Israeli Energy Minister Eli Cohen and US Ambassador Mike Huckabee visiting the Leviathan platform in October. (Israeli Energy Ministry)
Israeli Energy Minister Eli Cohen and US Ambassador Mike Huckabee visiting the Leviathan platform in October. (Israeli Energy Ministry)

Israel’s Ministry of Energy announced on Tuesday that negotiations over a natural gas supply agreement with Egypt have reached an “advanced stage,” though some issues remain unresolved.

Israel signed its largest-ever export deal in August to supply Egypt with up to $35 billion worth of natural gas from the Leviathan field.

After marathon discussions this week between the Leviathan partners and Israel’s Ministry of Energy and Infrastructure, a final agreement was reached that will allow the export of 130 BCM (billion cubic meters) to Egypt for $35 billion, the largest export agreement in the country's history.

Israel's Energy Minister Eli Cohen has said he was holding up approval for the gas deal to secure better commercial terms for the Israeli market, according to Reuters. On Tuesday, he confirmed that talks were still ongoing.

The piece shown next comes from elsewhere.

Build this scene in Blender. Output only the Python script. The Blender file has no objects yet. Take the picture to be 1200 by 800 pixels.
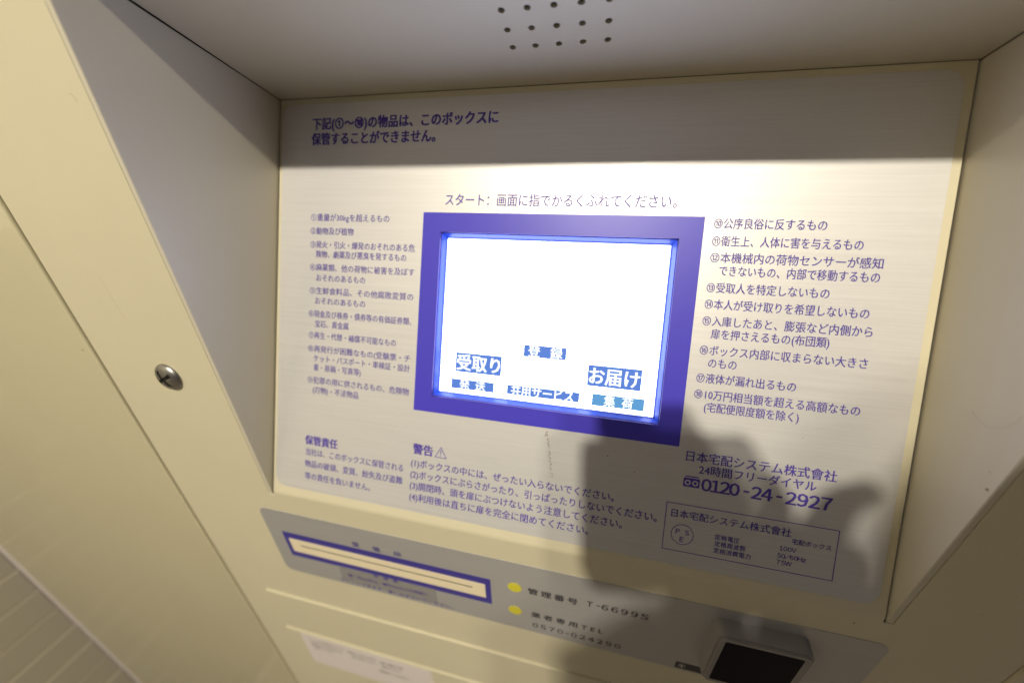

As part of the agreement, the Leviathan Partners, NewMed Energy, Chevron and Ratio Petroleum Energy, will commit to a guaranteed price for the domestic economy, to give priority to the Israeli economy, so that if there are any malfunctions in the Tanin, Karish or Tamar fields, it will transfer gas directly to the local economy.

One of the issues that senior Washington officials have been dealing with is ensuring that US energy major Chevron, which owns 39.66% of Leviathan, remains committed to the deal.

The partners are expected to make an investment decision to expand the Leviathan field infrastructure withing two weeks, once the Israeli government announces its final approval.